Short problem >> Print word for word the first line of the listing below and every line after it, through the line with "COL = scene.collection". Leave out the pictures and the rest.

Exercise input >>
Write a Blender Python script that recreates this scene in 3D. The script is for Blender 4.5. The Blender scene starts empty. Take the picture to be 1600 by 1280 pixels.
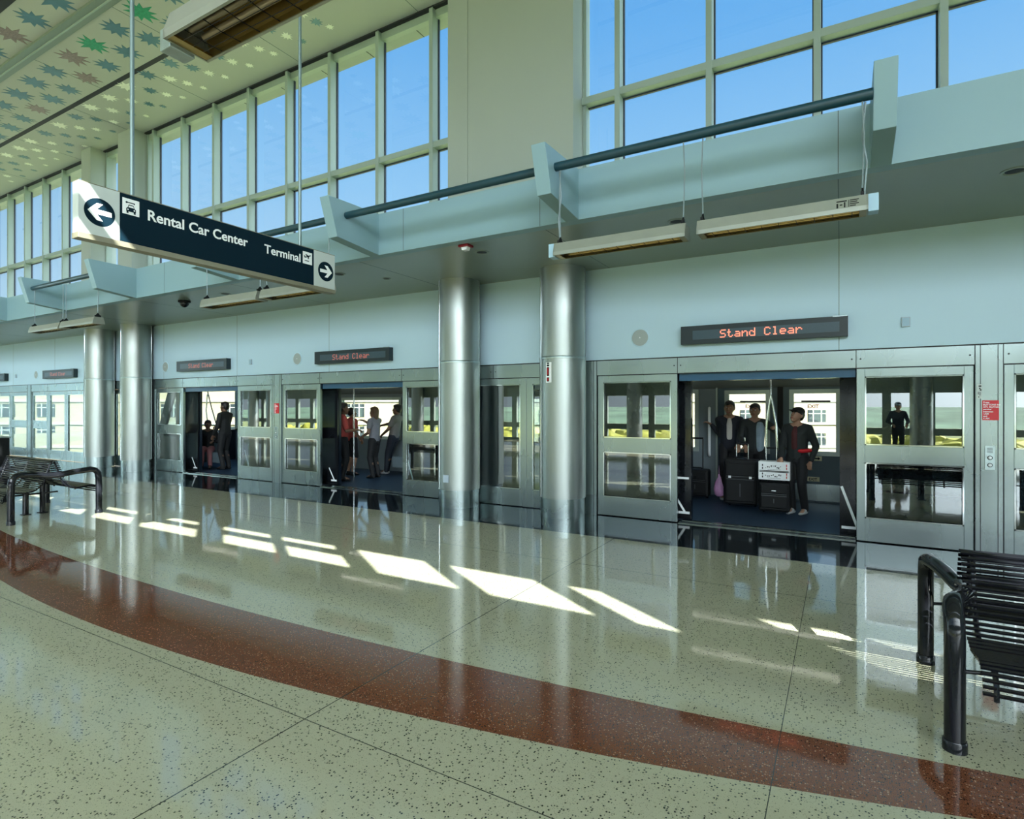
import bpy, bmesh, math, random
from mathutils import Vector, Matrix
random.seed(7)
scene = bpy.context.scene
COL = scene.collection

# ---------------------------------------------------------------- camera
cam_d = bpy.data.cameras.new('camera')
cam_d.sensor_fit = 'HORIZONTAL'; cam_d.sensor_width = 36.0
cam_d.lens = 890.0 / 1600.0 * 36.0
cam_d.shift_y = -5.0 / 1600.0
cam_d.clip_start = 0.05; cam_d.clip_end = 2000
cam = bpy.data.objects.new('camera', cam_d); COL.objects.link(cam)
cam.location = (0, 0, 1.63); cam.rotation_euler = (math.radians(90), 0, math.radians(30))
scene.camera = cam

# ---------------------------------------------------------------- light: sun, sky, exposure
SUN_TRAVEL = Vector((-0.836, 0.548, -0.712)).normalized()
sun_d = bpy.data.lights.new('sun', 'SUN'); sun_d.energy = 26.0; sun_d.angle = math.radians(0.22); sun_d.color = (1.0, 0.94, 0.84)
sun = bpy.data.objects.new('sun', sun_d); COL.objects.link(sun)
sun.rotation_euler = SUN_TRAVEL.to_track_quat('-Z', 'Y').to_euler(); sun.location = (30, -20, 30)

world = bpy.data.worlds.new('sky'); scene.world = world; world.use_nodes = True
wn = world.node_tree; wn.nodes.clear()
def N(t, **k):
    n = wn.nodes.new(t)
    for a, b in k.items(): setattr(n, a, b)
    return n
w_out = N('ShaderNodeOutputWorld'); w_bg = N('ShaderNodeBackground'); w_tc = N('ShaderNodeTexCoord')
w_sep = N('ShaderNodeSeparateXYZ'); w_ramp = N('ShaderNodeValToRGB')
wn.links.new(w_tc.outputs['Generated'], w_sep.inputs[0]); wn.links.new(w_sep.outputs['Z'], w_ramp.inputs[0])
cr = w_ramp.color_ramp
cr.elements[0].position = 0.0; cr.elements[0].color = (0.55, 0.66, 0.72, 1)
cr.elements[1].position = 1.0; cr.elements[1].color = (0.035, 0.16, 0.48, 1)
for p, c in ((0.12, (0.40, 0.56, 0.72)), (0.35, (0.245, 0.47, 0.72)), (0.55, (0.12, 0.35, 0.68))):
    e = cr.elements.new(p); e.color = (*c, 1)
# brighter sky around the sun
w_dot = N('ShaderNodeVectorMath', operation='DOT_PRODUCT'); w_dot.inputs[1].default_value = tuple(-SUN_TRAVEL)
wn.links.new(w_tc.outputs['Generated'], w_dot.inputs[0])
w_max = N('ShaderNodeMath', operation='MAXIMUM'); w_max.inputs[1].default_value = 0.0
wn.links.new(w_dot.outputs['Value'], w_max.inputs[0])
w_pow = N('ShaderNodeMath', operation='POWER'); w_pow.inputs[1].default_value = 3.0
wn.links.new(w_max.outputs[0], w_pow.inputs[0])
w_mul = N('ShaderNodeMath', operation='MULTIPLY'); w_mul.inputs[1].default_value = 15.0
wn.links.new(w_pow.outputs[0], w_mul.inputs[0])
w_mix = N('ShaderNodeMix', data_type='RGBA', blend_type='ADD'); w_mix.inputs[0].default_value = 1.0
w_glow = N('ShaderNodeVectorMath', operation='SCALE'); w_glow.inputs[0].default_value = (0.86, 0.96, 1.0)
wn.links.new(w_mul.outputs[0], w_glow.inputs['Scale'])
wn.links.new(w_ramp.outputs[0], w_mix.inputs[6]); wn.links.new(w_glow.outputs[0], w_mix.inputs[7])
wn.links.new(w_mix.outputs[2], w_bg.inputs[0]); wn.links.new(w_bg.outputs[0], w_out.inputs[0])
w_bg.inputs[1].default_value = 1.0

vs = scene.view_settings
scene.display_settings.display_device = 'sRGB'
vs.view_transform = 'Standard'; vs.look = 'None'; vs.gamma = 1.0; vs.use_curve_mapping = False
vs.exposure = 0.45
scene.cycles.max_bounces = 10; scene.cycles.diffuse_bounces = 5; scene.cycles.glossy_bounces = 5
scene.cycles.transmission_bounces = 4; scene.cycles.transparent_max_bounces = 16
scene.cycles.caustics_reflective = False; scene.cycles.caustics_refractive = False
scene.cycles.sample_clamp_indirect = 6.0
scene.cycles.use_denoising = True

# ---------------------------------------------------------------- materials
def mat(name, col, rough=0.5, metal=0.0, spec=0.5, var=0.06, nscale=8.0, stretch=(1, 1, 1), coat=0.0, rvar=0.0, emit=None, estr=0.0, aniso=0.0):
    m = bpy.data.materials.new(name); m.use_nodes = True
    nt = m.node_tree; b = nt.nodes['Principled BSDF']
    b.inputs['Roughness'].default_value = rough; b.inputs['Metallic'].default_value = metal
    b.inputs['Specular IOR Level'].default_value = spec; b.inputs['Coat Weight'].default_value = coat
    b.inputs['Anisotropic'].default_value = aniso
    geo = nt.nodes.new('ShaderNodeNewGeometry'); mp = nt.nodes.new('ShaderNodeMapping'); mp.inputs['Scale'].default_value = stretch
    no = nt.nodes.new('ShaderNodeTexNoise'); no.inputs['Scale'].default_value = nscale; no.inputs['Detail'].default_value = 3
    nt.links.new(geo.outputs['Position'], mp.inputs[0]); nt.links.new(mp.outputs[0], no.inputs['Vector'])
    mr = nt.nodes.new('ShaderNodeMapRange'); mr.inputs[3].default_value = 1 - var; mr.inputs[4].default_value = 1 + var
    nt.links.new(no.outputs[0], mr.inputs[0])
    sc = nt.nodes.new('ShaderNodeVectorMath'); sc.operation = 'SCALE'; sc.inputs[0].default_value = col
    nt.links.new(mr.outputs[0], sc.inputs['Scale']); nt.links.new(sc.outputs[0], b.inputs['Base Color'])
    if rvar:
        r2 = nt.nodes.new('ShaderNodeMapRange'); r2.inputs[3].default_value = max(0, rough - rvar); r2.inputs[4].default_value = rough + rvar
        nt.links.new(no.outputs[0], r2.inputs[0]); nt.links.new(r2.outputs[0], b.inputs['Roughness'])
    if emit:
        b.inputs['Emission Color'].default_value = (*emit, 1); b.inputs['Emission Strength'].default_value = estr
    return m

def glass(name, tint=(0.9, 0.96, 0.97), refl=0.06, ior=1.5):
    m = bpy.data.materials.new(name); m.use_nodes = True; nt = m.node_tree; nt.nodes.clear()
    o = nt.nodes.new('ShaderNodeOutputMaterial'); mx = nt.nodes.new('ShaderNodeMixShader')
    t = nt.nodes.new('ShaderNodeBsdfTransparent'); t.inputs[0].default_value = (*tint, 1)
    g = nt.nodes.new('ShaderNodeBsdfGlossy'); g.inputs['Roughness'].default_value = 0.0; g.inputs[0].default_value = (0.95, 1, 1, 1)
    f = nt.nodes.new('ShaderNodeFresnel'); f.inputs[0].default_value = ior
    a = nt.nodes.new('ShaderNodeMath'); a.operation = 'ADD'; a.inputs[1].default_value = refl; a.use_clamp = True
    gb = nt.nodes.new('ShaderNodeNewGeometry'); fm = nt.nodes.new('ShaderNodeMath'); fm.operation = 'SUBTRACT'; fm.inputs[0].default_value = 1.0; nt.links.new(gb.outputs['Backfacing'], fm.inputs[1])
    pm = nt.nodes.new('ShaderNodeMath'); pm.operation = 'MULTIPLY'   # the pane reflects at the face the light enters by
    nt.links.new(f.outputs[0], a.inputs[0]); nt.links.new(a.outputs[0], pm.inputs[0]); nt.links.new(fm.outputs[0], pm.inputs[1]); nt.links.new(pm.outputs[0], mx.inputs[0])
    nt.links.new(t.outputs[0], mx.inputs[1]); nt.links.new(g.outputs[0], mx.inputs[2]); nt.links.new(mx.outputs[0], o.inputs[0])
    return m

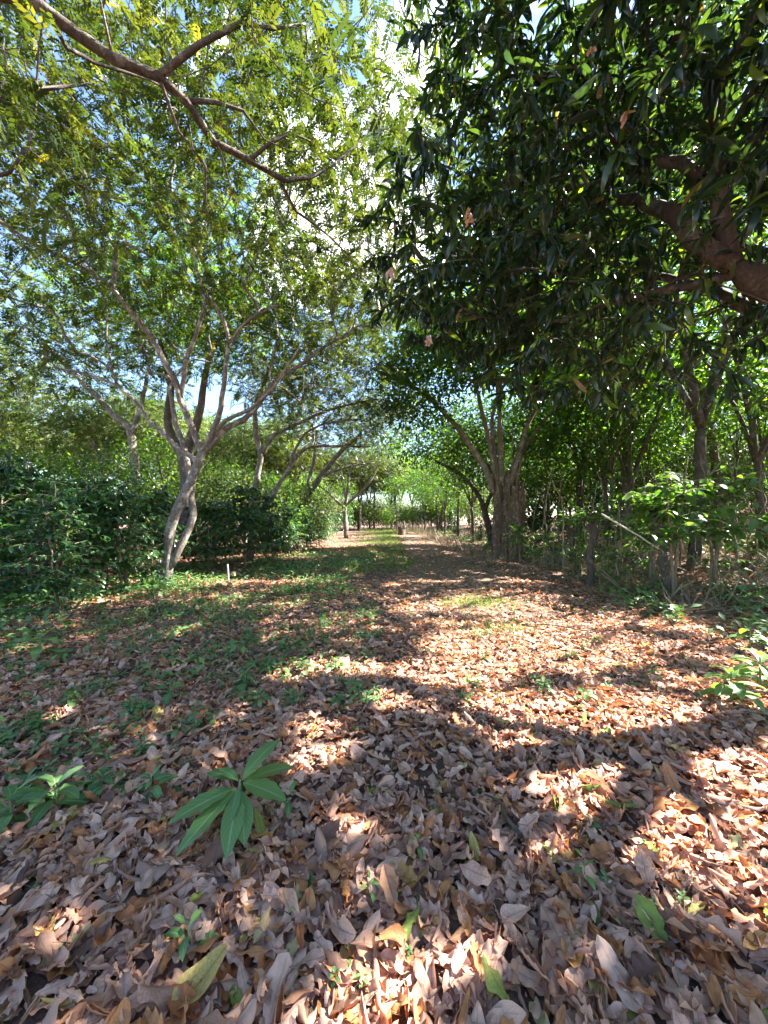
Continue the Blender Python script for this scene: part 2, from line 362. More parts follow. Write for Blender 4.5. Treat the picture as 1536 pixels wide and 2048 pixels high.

Written solution >>
Write a Blender Python script that recreates this scene in 3D. The script is for Blender 4.5. The Blender scene starts empty. Take the picture to be 1600 by 1280 pixels.
import bpy, bmesh, math, random
from mathutils import Vector, Matrix
random.seed(7)
scene = bpy.context.scene
COL = scene.collection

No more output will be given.